Show progress of dd command
This was the third time I was going to do a dd
of something without knowning how long it would take, so I Googled how to see the progress of dd
which I could not find in the manual.
Turns out the answer is sending dd
a signal to output progress. To send the INFO (USR1 in Linux) signal to dd
, use pkill
to send a signal to the first matched dd
process:
pkill -USR1 -n -x dd
After sending the INFO/USR1 signal, dd
will output the progress on stderr.
Even though this is not in the manual page (man dd
), it is part of the info pages (info coreutils dd
):
Sending an 'INFO' signal to a running `dd' process makes it print I/O statistics to standard error and then resume copying. In the example below, 'dd' is run in the background to copy 10 million blocks. The 'kill' command makes it output intermediate I/O statistics, and when 'dd' completes normally or is killed by the 'SIGINT' signal, it outputs the final statistics.

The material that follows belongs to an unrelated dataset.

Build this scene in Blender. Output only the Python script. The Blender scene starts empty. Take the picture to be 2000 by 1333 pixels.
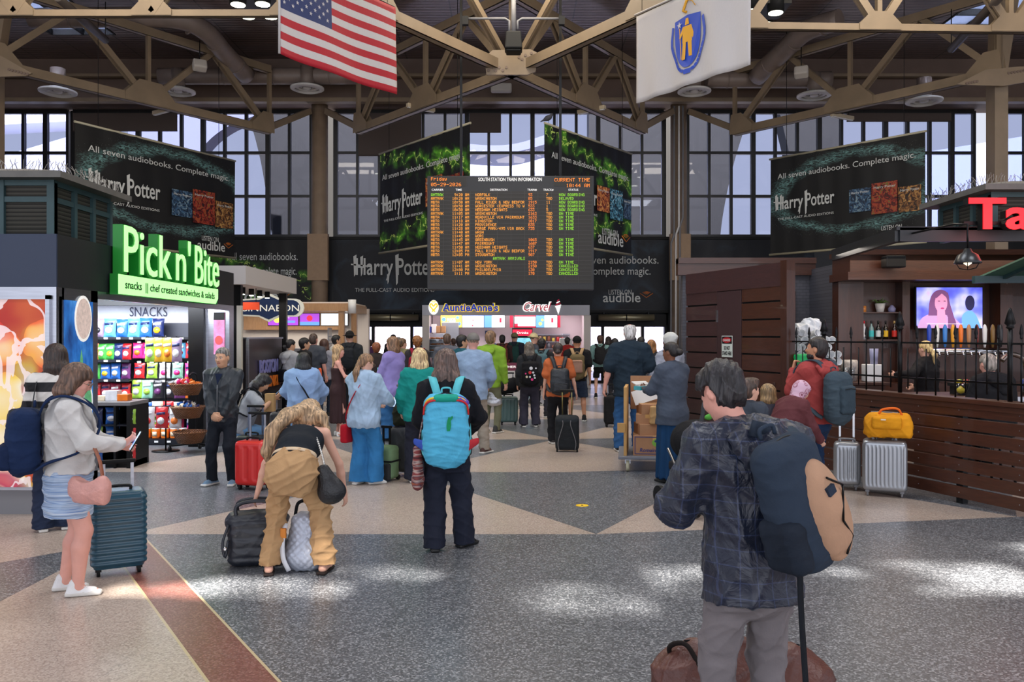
import bpy, math, random
import numpy as np
from mathutils import Vector as V, Matrix, Euler
R=math.radians;pi=math.pi
sc=bpy.context.scene
COL=sc.collection
random.seed(7);RNG=np.random.RandomState(5)
FPX=1600.0;HZ=655.0;EYE=1.75
# camera
cd=bpy.data.cameras.new('camera');cam=bpy.data.objects.new('camera', cd);COL.objects.link(cam)
cam.location=(0, 0, EYE);cam.rotation_euler=(R(90), 0, 0)
cd.sensor_width=36;cd.lens=36*FPX/2000;cd.shift_y=-11.5/2000
cd.clip_start=.05;cd.clip_end=300
sc.camera=cam
sc.view_settings.view_transform='Standard';sc.view_settings.look='None'
sc.view_settings.gamma=1;sc.view_settings.use_curve_mapping=False
sc.view_settings.exposure=0.16
# sky (brighter on the sunny side behind the camera)
w=bpy.data.worlds.new('sky');sc.world=w;w.use_nodes=True
nt=w.node_tree;bg=nt.nodes['Background']
tc=nt.nodes.new('ShaderNodeTexCoord');sx=nt.nodes.new('ShaderNodeSeparateXYZ')
nt.links.new(tc.outputs['Generated'], sx.inputs[0])
mr=nt.nodes.new('ShaderNodeMapRange');mr.inputs[1].default_value=-1;mr.inputs[2].default_value=.8
mr.inputs[3].default_value=1.35;mr.inputs[4].default_value=.8
nt.links.new(sx.outputs[1], mr.inputs[0]);nt.links.new(mr.outputs[0], bg.inputs[1])
bg.inputs[0].default_value=(.83, .87, 1.0, 1)
# sun through added roof openings, area fill lamps for the hall, exposure above
def light(name, kind, loc, rot, power, col, **k):
 l=bpy.data.lights.new(name, kind);l.energy=power;l.color=col
 for a, b in k.items():setattr(l, a, b)
 o=bpy.data.objects.new(name, l);COL.objects.link(o);o.location=loc;o.rotation_euler=rot
 return o
SUN_EL=52.0
sun=light('sun', 'SUN', (0, -20, 30), (R(90-SUN_EL), 0, 0), 29.0, (1, .93, .84), angle=R(.9))
light('rear_fill', 'AREA', (0, -15, 5), (R(80), 0, 0), 1080, (.86, .91, 1), shape='RECTANGLE', size=34, size_y=9)  # unseen fill lamp added behind the camera to brighten the hall
for i, (x, y)in enumerate(((-7, 3), (7, 3), (0, 9), (-8, 15), (8, 15), (0, 18))):
 light('overhead_fill', 'AREA', (x, y, 10.9), (0, 0, 0), 420, (.92, .95, 1)if y<12 else(1, .88, .7), shape='RECTANGLE', size=5, size_y=3)  # added overhead fill lamps without fixtures, cool in front, warm further back
 # helpers
def P(px, py, d):return V(((px-1000)*d/FPX, d, EYE+(HZ-py)*d/FPX))
def FD(py):return EYE*FPX/(py-HZ)
def FL(px, py):d=FD(py);return V(((px-1000)*d/FPX, d, 0))
def lin(c):
 return tuple(((x/255)/12.92 if x<=10 else((x/255+.055)/1.055)**2.4)for x in c)
MATS={}
def nodes(m):
 m.use_nodes=True
 return m.node_tree, m.node_tree.nodes['Principled BSDF']
def M(name, col, rough=.6, metal=0, var=0, vs=8, bump=0, bs=40, st=(1, 1, 1), emit=0, spec=.5, tr=0, coat=0, sheen=0):
 """procedural surface: base colour (sRGB 0-255) with noise variation and a noise bump"""
 if name in MATS:return MATS[name]
 m=bpy.data.materials.new(name);MATS[name]=m
 nt, b=nodes(m);c=lin(col)+(1, )
 b.inputs['Base Color'].default_value=c;b.inputs['Roughness'].default_value=rough
 b.inputs['Metallic'].default_value=metal;b.inputs['Specular IOR Level'].default_value=spec
 if tr:b.inputs['Transmission Weight'].default_value=tr
 if coat:b.inputs['Coat Weight'].default_value=coat;b.inputs['Coat Roughness'].default_value=.15
 if sheen:b.inputs['Sheen Weight'].default_value=sheen
 if emit:
  b.inputs['Emission Color'].default_value=c;b.inputs['Emission Strength'].default_value=emit
 if var or bump:
  tc=nt.nodes.new('ShaderNodeTexCoord');mp=nt.nodes.new('ShaderNodeMapping')
  mp.inputs['Scale'].default_value=st;nt.links.new(tc.outputs['Object'], mp.inputs[0])
 if var:
  n=nt.nodes.new('ShaderNodeTexNoise');n.inputs['Scale'].default_value=vs;n.inputs['Detail'].default_value=5
  nt.links.new(mp.outputs[0], n.inputs[0])
  r=nt.nodes.new('ShaderNodeMapRange');r.inputs[1].default_value=.25;r.inputs[2].default_value=.75
  r.inputs[3].default_value=1-var;r.inputs[4].default_value=1+var
  nt.links.new(n.outputs[0], r.inputs[0])
  x=nt.nodes.new('ShaderNodeVectorMath');x.operation='SCALE';x.inputs[0].default_value=c[:3]
  nt.links.new(r.outputs[0], x.inputs['Scale']);nt.links.new(x.outputs[0], b.inputs['Base Color'])
 if bump:
  n=nt.nodes.new('ShaderNodeTexNoise');n.inputs['Scale'].default_value=bs;n.inputs['Detail'].default_value=4
  nt.links.new(mp.outputs[0], n.inputs[0])
  q=nt.nodes.new('ShaderNodeBump');q.inputs['Strength'].default_value=bump;q.inputs['Distance'].default_value=.02
  nt.links.new(n.outputs[0], q.inputs['Height']);nt.links.new(q.outputs[0], b.inputs['Normal'])
 return m
class NT:
 """tiny expression helper for shader maths"""
 def __init__(s, m):s.t, s.b=nodes(m);s.n=s.t.nodes;s.l=s.t.links
 def f(s, op, a, b=None, c=None):
  n=s.n.new('ShaderNodeMath');n.operation=op
  for i, x in enumerate((a, b, c)):
   if x is None:continue
   if isinstance(x, (int, float)):n.inputs[i].default_value=x
   else:s.l.new(x, n.inputs[i])
  return n.outputs[0]
 def xyz(s, src='Object'):
  t=s.n.new('ShaderNodeTexCoord');q=s.n.new('ShaderNodeSeparateXYZ');s.l.new(t.outputs[src], q.inputs[0])
  s.co=t.outputs[src];return q.outputs
 def noise(s, scale, detail=4, vec=None, st=None, dist=0, out=0):
  n=s.n.new('ShaderNodeTexNoise');n.inputs['Scale'].default_value=scale;n.inputs['Detail'].default_value=detail
  n.inputs['Distortion'].default_value=dist
  v=vec or s.co
  if st:
   mp=s.n.new('ShaderNodeMapping');mp.inputs['Scale'].default_value=st;s.l.new(v, mp.inputs[0]);v=mp.outputs[0]
  s.l.new(v, n.inputs[0]);return n.outputs[out]
 def voro(s, scale, out='Color', feat='F1'):
  n=s.n.new('ShaderNodeTexVoronoi');n.inputs['Scale'].default_value=scale;n.feature=feat
  s.l.new(s.co, n.inputs[0]);return n.outputs[out]
 def ramp(s, x, stops, interp='LINEAR'):
  n=s.n.new('ShaderNodeValToRGB');n.color_ramp.interpolation=interp;e=n.color_ramp.elements
  while len(e)<len(stops):e.new(.5)
  for k, (p, c)in zip(e, stops):k.position=p;k.color=lin(c)+(1, )if len(c)==3 else c
  s.l.new(x, n.inputs[0]);return n.outputs[0]
 def mix(s, f, a, b, mode='MIX'):
  n=s.n.new('ShaderNodeMix');n.data_type='RGBA';n.blend_type=mode
  for i, x in((0, f), (6, a), (7, b)):
   if isinstance(x, (int, float)):n.inputs[i].default_value=x
   elif isinstance(x, tuple):n.inputs[i].default_value=lin(x)+(1, )
   else:s.l.new(x, n.inputs[i])
  return n.outputs[2]
 def base(s, c):s.l.new(c, s.b.inputs['Base Color']);return s
 def emit(s, c, k):s.l.new(c, s.b.inputs['Emission Color']);s.b.inputs['Emission Strength'].default_value=k;return s
 def bump(s, h, st=.3, d=.02):
  q=s.n.new('ShaderNodeBump');q.inputs['Strength'].default_value=st;q.inputs['Distance'].default_value=d
  s.l.new(h, q.inputs['Height']);s.l.new(q.outputs[0], s.b.inputs['Normal']);return s
 def rough(s, r):s.b.inputs['Roughness'].default_value=r;return s
def newmat(name):m=bpy.data.materials.new(name);MATS[name]=m;return m
def mesh_of(name, v, f, mi=None, mats=(), smooth=False):
 me=bpy.data.meshes.new(name);v=np.asarray(v, np.float32).reshape(-1, 3)
 me.vertices.add(len(v));me.vertices.foreach_set('co', v.ravel())
 if isinstance(f, np.ndarray):tot=np.full(len(f), f.shape[1], np.int32);fl=f.astype(np.int32).ravel()
 else:tot=np.array([len(x)for x in f], np.int32);fl=np.array([i for x in f for i in x], np.int32)
 me.loops.add(len(fl));me.loops.foreach_set('vertex_index', fl)
 me.polygons.add(len(tot));st=np.zeros(len(tot), np.int32);st[1:]=np.cumsum(tot)[:-1]
 me.polygons.foreach_set('loop_start', st)
 try:me.polygons.foreach_set('loop_total', tot)
 except Exception:pass
 for m in mats:me.materials.append(m)
 if mi is not None:me.polygons.foreach_set('material_index', np.asarray(mi, np.int32))
 if smooth is True:me.polygons.foreach_set('use_smooth', np.ones(len(tot), bool))
 elif smooth is not False:me.polygons.foreach_set('use_smooth', np.asarray(smooth, bool))
 me.update(calc_edges=True);me.validate()
 return me
def tag(o, label=None, cat=None, group=None, kind=None):
 for k, x in(('label', label), ('category', cat), ('group', group), ('kind', kind)):
  if x:o[k]=x
 return o
def link(name, data, parent=None, loc=(0, 0, 0), rz=0, rot=None):
 o=bpy.data.objects.new(name, data);COL.objects.link(o)
 o.location=loc;o.rotation_euler=rot if rot else(0, 0, rz)
 if parent:o.parent=parent
 return o
def thing(name, label, cat, loc=(0, 0, 0), rz=0, group=None, rot=None):
 return tag(link(name, None, None, loc, rz, rot), label, cat, group)
def dup(o, loc=None, rz=None, label=None, group=None, parent=None):
 c=o.copy();COL.objects.link(c)
 if parent:c.parent=parent
 if loc is not None:c.location=loc
 if rz is not None:c.rotation_euler=(0, 0, rz)
 if label:c['label']=label
 if group:c['group']=group
 for ch in list(o.children):dup(ch, parent=c)
 return c
def frame(x, y=None):
 """rotation whose local X is x and Z as close to up (y) as can be"""
 z=V(x).normalized();up=V(y)if y is not None else V((0, 0, 1))
 if abs(z.dot(up.normalized()))>.999:up=V((0, 1, 0))
 s=up.cross(z).normalized();u=z.cross(s)
 return Matrix((z, s, u)).transposed()
_txt={}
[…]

To get a read-out every 30 seconds, I opened another terminal and started:
watch -n 30 'pkill -USR1 -n -x dd'
Update: archeydevil commented on the use of pidof
and pointed out the preferred use of pkill
. I've changed the examples above to reflect this. The old examples were:
kill -USR1 `pidof -s dd`
watch -n 30 "kill -USR1 `pidof -s dd`"
Please note that the new examples will check for the PID multiple times, so this means that if a new dd
is started with another PID it will be picked up and sent USR1 signals (-n
is short for --newest
). You could use kill
in combination with pgrep
to do a single lookup of the PID and give that to watch like so:
watch -n 30 "kill -USR1 `pgrep -x -n dd`"

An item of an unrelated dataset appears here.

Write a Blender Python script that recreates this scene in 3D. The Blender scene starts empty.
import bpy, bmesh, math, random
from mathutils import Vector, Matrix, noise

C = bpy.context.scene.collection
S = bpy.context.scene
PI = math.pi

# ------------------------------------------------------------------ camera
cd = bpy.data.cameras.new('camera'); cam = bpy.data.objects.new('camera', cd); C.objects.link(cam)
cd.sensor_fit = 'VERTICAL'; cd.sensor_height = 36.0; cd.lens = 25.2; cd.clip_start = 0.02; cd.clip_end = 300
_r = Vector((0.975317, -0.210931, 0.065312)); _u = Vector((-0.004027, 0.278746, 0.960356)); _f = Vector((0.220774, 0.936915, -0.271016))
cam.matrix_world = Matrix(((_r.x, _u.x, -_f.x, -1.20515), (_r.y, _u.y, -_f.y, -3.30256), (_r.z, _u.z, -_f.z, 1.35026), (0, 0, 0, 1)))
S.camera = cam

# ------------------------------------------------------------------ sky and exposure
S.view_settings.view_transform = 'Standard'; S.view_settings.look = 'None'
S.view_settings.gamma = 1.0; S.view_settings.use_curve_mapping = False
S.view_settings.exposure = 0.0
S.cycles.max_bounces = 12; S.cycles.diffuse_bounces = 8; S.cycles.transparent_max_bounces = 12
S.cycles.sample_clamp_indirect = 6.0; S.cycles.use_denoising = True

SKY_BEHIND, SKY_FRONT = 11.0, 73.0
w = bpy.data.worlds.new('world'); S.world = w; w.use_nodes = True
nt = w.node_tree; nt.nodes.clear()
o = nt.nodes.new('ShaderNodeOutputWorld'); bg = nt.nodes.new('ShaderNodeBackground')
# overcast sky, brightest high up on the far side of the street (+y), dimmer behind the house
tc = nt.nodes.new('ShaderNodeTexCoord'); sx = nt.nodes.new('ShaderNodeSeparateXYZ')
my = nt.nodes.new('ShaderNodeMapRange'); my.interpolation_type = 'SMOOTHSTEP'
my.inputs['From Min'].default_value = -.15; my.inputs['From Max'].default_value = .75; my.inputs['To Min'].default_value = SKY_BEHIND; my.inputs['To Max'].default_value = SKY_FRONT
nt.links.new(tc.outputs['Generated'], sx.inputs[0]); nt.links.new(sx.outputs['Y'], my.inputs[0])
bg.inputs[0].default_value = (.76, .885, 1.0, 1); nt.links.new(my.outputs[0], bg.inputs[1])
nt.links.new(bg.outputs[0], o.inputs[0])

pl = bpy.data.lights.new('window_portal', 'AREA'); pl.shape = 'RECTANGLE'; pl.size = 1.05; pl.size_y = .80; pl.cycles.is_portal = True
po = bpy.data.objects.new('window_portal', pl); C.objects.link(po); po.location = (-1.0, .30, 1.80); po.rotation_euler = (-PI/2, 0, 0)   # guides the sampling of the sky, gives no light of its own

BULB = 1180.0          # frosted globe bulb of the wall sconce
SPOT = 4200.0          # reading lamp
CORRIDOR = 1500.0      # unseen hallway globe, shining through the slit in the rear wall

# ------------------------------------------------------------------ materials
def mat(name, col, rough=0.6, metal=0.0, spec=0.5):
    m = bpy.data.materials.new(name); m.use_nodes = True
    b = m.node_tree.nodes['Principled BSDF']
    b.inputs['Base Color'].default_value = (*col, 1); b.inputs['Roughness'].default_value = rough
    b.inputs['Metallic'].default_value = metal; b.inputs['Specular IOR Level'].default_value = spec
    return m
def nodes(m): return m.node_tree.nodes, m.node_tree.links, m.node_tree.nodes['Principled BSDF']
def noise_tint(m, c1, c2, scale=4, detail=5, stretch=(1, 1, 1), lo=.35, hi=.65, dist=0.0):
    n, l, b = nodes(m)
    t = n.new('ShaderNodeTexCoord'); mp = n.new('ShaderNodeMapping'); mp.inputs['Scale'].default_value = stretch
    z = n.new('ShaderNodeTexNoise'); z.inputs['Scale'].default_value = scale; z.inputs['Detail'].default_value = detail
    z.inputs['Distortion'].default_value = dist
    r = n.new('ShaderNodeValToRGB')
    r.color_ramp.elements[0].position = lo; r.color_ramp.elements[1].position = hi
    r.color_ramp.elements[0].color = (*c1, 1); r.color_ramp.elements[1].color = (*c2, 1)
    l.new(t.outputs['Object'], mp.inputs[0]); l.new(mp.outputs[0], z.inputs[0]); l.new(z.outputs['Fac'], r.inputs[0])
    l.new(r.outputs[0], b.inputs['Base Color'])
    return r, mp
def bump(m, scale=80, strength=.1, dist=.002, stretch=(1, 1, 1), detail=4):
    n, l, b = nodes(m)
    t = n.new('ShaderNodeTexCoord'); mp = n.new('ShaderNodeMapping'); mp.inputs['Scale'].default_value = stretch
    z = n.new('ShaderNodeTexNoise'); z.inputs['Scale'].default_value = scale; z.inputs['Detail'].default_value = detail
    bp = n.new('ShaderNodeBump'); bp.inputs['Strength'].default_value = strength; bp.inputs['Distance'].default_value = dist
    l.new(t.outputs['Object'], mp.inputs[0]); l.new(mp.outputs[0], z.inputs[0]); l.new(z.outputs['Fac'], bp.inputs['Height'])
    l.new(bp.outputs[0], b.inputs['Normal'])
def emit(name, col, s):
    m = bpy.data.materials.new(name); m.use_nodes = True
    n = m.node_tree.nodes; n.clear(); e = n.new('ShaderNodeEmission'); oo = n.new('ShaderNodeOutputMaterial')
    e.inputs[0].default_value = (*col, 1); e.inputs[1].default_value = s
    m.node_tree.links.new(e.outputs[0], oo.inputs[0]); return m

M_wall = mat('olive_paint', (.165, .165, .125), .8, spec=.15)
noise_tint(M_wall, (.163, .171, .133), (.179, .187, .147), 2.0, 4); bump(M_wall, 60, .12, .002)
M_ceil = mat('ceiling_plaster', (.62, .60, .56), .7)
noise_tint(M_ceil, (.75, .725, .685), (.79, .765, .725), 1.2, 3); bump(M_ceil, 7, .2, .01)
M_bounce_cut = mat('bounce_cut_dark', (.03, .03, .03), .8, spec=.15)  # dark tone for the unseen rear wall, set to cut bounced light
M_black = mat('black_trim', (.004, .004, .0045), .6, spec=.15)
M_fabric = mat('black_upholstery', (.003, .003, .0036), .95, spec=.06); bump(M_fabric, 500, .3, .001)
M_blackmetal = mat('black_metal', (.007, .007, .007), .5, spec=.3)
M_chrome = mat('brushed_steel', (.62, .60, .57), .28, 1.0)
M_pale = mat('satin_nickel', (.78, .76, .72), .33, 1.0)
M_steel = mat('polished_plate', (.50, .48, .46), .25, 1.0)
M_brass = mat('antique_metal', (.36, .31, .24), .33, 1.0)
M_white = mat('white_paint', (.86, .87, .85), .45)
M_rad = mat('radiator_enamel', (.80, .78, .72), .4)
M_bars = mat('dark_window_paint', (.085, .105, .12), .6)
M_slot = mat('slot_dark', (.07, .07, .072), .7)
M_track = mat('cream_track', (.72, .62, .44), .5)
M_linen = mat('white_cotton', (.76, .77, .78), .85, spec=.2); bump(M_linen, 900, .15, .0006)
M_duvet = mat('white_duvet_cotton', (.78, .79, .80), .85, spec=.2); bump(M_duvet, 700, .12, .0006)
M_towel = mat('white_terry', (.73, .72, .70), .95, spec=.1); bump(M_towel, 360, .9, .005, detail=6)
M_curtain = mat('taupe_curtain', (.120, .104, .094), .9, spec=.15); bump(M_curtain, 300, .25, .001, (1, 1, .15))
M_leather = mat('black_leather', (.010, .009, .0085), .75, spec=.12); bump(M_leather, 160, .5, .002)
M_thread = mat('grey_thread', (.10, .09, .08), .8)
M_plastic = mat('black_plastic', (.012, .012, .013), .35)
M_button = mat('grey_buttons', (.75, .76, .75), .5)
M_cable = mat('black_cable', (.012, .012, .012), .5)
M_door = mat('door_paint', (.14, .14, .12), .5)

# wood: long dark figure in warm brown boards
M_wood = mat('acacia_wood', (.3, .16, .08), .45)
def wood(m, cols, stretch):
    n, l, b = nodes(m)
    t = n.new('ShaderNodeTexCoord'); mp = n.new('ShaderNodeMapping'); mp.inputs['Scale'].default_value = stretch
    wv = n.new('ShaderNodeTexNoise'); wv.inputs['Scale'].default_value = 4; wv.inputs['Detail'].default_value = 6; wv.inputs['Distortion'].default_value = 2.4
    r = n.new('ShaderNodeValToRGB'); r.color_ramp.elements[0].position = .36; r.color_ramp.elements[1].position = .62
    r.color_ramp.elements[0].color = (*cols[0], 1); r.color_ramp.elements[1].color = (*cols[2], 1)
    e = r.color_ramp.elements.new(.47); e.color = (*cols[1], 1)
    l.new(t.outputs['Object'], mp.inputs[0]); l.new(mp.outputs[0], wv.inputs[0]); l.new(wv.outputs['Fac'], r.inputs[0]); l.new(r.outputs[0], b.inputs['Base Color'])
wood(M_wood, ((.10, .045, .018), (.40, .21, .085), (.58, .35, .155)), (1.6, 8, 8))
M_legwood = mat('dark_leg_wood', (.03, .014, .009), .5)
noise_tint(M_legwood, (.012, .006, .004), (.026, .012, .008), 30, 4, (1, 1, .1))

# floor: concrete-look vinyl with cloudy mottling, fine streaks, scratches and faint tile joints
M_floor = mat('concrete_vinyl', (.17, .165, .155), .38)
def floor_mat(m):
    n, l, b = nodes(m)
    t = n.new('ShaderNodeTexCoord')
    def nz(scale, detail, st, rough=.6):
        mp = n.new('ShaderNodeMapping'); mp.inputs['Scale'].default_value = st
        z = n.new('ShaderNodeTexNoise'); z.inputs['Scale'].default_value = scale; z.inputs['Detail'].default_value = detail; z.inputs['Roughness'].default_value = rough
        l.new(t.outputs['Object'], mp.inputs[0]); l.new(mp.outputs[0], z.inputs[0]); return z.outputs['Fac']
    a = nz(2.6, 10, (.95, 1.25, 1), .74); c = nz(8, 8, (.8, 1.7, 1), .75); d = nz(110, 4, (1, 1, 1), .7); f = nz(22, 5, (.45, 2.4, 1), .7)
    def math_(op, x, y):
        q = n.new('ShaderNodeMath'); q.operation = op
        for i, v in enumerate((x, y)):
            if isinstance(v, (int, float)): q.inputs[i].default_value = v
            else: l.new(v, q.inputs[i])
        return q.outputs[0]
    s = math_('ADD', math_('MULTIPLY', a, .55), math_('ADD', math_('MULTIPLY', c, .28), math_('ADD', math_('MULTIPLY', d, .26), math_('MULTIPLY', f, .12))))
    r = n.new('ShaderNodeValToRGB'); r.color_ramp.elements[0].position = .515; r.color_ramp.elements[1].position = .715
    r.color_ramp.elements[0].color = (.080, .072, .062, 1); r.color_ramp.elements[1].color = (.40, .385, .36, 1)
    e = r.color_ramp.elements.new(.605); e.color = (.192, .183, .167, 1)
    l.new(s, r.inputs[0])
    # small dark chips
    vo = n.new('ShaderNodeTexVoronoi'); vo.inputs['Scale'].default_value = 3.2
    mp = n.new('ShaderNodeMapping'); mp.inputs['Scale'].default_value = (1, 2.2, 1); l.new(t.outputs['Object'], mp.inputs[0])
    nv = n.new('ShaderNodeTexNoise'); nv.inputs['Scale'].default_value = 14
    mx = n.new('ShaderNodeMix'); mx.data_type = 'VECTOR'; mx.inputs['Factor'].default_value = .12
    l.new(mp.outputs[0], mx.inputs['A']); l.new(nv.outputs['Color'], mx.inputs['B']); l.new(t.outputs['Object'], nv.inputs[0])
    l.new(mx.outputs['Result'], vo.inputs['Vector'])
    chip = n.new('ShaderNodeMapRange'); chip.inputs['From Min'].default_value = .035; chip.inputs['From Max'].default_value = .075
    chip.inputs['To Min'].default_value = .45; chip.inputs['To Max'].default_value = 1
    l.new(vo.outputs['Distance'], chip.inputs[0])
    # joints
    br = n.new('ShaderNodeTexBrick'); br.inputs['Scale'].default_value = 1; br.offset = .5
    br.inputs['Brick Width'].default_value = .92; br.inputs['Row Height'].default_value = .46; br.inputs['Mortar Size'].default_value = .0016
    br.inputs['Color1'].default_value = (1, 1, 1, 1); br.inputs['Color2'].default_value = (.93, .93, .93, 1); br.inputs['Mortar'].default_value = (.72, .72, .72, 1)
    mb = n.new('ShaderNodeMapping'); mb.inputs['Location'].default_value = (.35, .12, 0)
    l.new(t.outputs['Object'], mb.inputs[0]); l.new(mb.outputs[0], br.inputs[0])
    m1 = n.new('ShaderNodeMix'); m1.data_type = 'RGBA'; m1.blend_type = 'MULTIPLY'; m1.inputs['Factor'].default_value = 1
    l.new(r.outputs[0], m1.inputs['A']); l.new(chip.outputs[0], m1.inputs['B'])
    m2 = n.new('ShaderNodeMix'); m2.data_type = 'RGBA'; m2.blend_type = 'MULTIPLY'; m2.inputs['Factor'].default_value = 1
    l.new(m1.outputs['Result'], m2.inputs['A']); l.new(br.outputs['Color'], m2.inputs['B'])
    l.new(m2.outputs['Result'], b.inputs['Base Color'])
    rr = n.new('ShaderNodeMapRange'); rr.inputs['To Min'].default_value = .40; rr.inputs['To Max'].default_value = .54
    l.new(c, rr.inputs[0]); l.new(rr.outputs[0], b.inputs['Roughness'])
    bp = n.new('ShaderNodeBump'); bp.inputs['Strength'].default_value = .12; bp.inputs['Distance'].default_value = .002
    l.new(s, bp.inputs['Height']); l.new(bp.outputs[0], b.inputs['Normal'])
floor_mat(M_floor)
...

Which would means that you would be sending a USR1 signal to any process taking the that PID number as soon as the kernel decides it needs it again. In hindsight I think sending it to new dd
commands is probably the best solution.
Update: I've been told that some terminals will send an INFO signal when you hit CTRL+T
. However, I have not been able to reproduce this.